Resta um quarto e último passo, mas antes de explicar o que terá de fazer é importante refletir sobre o que aproxima e afasta “competências e “qualidades”. Afastemos, antes de mais, um preconceito comum em relação a estas duas dimensões que preconiza que as primeiras são adquiridas e as segundas são inatas. Por outras palavras, a competência é algo que se aprende enquanto que as qualidades nascem com as pessoas. É uma explicação simples e apelativa mas incorreta.

Ambas as dimensões estão ligadas, fazem parte de um contínuo e são passíveis de ser aprendidas. O desenvolvimento de umas é parte indissociável da evolução das outras. Numa definição tentativa e rápida, a ”competência” tem que ver com o saber-fazer, tem dimensão operacional, relaciona-se com o conhecimento e manifesta-se através da produtividade e da eficácia; as “qualidades” têm que ver com o saber-ser, têm dimensão ontológica, relacionam-se com a sabedoria e manifestam-se através da ética e da estética.
Está na altura de voltar à sua lista de características para o último passo do exercício. Agora terá que categorizar cada uma das características, etiquetando-as como “competência” ou “qualidade”. É provável que nalguns casos seja difícil decidir por apenas uma das categorias e que considere que as duas encaixam bem. Porém, sugiro que se esforce por escolher apenas uma das etiquetas, sempre que conseguir.
Aposto que acabou com mais qualidades do que com competências. Se ganhei a aposta significa que o resultado do seu exercício está em linha com o desfecho que surge sempre que conduzo este exercício. Uma conclusão: quando pensamos em pessoas que são para nós referência tendemos, de forma clara, a valorizar mais as suas qualidades do que as suas competências. Portanto, mais do que aquilo que sabem fazer, valorizamos a sua forma de ser. Seguindo por esta hipótese será fácil retomar a ideia “pegajosa” de que a maneira de ser das pessoas pende para a constância e para ser considerada inata, pelo menos uma parte significativa. É também fácil associarmos as qualidades ao carácter ou à personalidade e o caminho até a uma perspetiva psicológica (de que me quero afastar neste texto) destes conceitos aparece sem dificuldade.
Se a tal hipótese faz sentido e, mais do que isso, se tiver fundo de verdade, surgem algumas perguntas importantes: se valorizamos mais qualidades do que competências por que razão continuamos a adotar sistemas educativo-pedagógicos e de avaliação que visam o desenvolvimento e a aferição de competências? Por que razões continuamos a gastar tanto em programas de desenvolvimento de competências liderança[3], quando aquilo que mais valorizamos nos nossos chefes são as suas qualidades?
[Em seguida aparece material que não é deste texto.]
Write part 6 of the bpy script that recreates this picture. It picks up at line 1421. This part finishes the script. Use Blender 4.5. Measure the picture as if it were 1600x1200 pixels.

É mais fácil e menos arriscado medir e avaliar competências do que qualidades (ou virtudes). Por esta razão, procurámos uma solução que demonstrei não funcionar, espero, quando as dividimos em “duras” e “moles”. A avaliação de qualidades é mais arriscada. Implica considerar um maior grau de subjetividade, o que não é necessariamente mau, desde que aprendamos a navegar por esses meandros[4], e é incontornável a inclusão de uma dimensão moral.
A ciência e o mundo dos negócios têm uma dificuldade crónica em assumir posições morais. Talvez porque procuram uma isenção e uma neutralidade que são virtualmente inatingíveis; talvez porque no mundo atual essas posições significam um refúgio para os extremismo e fundamentalismo crescentes. A subjetividade é uma riqueza que valorizamos nas pessoas que nos ajudam a ser melhores. O que nos impede de a abraçar?
Será um medo de nos cristalizarmos numa certa superioridade moral, com todos os riscos que aí ficar traz? Avaliar qualidades implica julgar as pessoas que as possuem. Tal exercício exige compará-las com determinados padrões ou bitolas, questionáveis e discutíveis, é certo. Para se evitar essa eventual superioridade há que educar a nossa capacidade de construir opiniões, sendo parte indissociável desse processo educativo a capacidade de as fundamentar e mais do que isso de as mudar através da sua fundamentação. Querer influenciar sem ter espaço para se ser influenciado é manipulação ou imposição. Ao contemplarmos, de forma autêntica e consciente, flexibilidade e abertura necessários e suficientes para sermos mudados pelo processo e pelos outros correremos menos riscos em nos colocarmos num patamar superior e aproximar-nos-emos mais de uma posição de igualdade e equidade.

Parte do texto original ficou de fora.